Form 424B5 - Prospectus [Rule 424(b)(5)]
05 Décembre 2023 - 11:06PM
Edgar (US Regulatory)
Filed Pursuant to Rule 424(b)(5)
File Nos. 333-256632 and 333-265844
PROSPECTUS SUPPLEMENT
(To Prospectus dated June 14, 2021)
37,037,039 Shares of Common Stock
Warrants to Purchase 37,037,039 shares of Common Stock
This prospectus supplement updates, supersedes and amends certain information contained in the prospectus dated November 18, 2022 as supplemented by a prospectus supplement dated June 27, 2022 (the “Original Prospectus”), relating to the offering of an aggregate of 37,037,039 shares of our common stock, par value $0.001 per share (the “Common Stock”) and warrants to purchase up to 37,037,039 shares of our Common Stock issued on June 28, 2022 (the “June 2022 Warrants”). The June 2022 Warrants have been amended as described below under “Amendments to June 2022 Warrants.”
This prospectus supplement should be read in conjunction with the Original Prospectus, and is qualified by reference to the Original Prospectus, except to the extent that the information presented herein supersedes the information contained in the Original Prospectus. This prospectus supplement is not complete without, and may only be delivered or used in connection with, the Original Prospectus, including any amendments or supplements thereto. We may amend or supplement the Original Prospectus from time to time by filing amendments or supplements as required. You should read the entire Original Prospectus and any amendments or supplements carefully before you make an investment decision.
Our Common Stock is listed on The Nasdaq Capital Market under the symbol “MMAT.” The closing price of our Common Stock on December 1, 2023, as reported by Nasdaq, was $0.11 per share. There is no established public trading market for the June 2022 Warrants and we do not intend to list the June 2022 Warrants on any national securities exchange or nationally recognized trading system.
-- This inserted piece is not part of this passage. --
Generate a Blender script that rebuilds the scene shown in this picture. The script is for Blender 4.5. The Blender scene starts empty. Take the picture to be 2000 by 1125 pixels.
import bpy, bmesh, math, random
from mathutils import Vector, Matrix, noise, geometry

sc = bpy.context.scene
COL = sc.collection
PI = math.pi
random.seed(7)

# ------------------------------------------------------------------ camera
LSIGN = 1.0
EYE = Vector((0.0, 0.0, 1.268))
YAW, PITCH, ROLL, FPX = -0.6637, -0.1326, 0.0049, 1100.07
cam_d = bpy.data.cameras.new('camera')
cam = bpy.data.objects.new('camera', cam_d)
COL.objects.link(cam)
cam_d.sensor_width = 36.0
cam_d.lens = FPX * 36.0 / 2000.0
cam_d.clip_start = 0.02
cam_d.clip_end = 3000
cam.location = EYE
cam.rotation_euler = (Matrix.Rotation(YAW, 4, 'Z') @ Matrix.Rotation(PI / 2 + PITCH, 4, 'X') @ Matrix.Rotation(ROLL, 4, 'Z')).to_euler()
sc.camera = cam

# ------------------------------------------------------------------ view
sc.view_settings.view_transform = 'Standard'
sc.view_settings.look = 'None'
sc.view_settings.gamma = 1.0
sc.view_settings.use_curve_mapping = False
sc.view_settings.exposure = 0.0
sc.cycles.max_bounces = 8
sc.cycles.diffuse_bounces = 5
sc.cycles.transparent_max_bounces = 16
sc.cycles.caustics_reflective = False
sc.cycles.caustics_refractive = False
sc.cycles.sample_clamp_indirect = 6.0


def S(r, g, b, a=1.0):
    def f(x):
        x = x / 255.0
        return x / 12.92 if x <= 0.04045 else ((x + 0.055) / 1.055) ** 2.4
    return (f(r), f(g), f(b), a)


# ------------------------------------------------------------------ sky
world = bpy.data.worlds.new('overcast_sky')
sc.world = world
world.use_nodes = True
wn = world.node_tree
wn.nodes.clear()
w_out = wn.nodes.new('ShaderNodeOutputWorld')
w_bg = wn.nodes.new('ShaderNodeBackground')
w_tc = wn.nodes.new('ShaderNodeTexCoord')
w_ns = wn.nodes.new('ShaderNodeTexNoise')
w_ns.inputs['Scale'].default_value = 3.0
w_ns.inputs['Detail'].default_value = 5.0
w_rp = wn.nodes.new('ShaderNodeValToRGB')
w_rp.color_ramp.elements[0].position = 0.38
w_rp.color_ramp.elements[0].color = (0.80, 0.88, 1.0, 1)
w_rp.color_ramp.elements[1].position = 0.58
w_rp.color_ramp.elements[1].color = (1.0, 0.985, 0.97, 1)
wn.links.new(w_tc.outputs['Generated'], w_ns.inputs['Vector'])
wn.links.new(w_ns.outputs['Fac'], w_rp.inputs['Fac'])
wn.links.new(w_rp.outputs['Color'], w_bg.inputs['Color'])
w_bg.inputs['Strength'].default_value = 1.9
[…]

Investing in our securities involves a high degree of risk. See “Risk Factors” in the Original Prospectus, the base prospectus accompanying the Original Prospectus, and the documents incorporated therein by reference for a discussion of such risk factors, which factors should be read carefully in connection with an investment in our securities.
Neither the Securities and Exchange Commission nor any state securities commission has approved or disapproved of these securities or determined if this prospectus supplement and accompanying prospectus is truthful or complete. any representation to the contrary is a criminal offense.
AMENDMENTS TO JUNE 2022 WARRANTS
This prospectus supplement is being filed to disclose the following:
On December 4, 2023, we entered into amendments of the June 2022 Warrants (the “June 2022 Warrant Amendments”) with certain holders of the June 2022 Warrants representing an aggregate of 25,925,927 shares of Common Stock. Pursuant to the June 2022 Warrant Amendments, (i) the exercise price per share was reduced to $0.095, (ii) the Initial Exercise Date (as defined in the June 2022 Warrants) was amended to be (a) immediately with respect to an aggregate of 23,000,000 Warrant Shares (as defined in the June 2022 Warrants) underlying the June 2022 Warrants, and (b) six months after the amendment with respect to an aggregate of 2,925,927 Warrant Shares underlying the June 2022 Warrants, and (iii) the Termination Date (as defined in the June 2022 Warrants) was amended to be (a) the five-year anniversary after the amendment, with respect to an aggregate of 23,000,000 Warrant Shares underlying the June 2022 Warrants, and (b) the five-year anniversary of the Initial Exercise Date, as amended, with respect to an aggregate of 2,925,927 Warrant Shares underlying the June 2022 Warrants. These amendments became effective on December 4, 2023.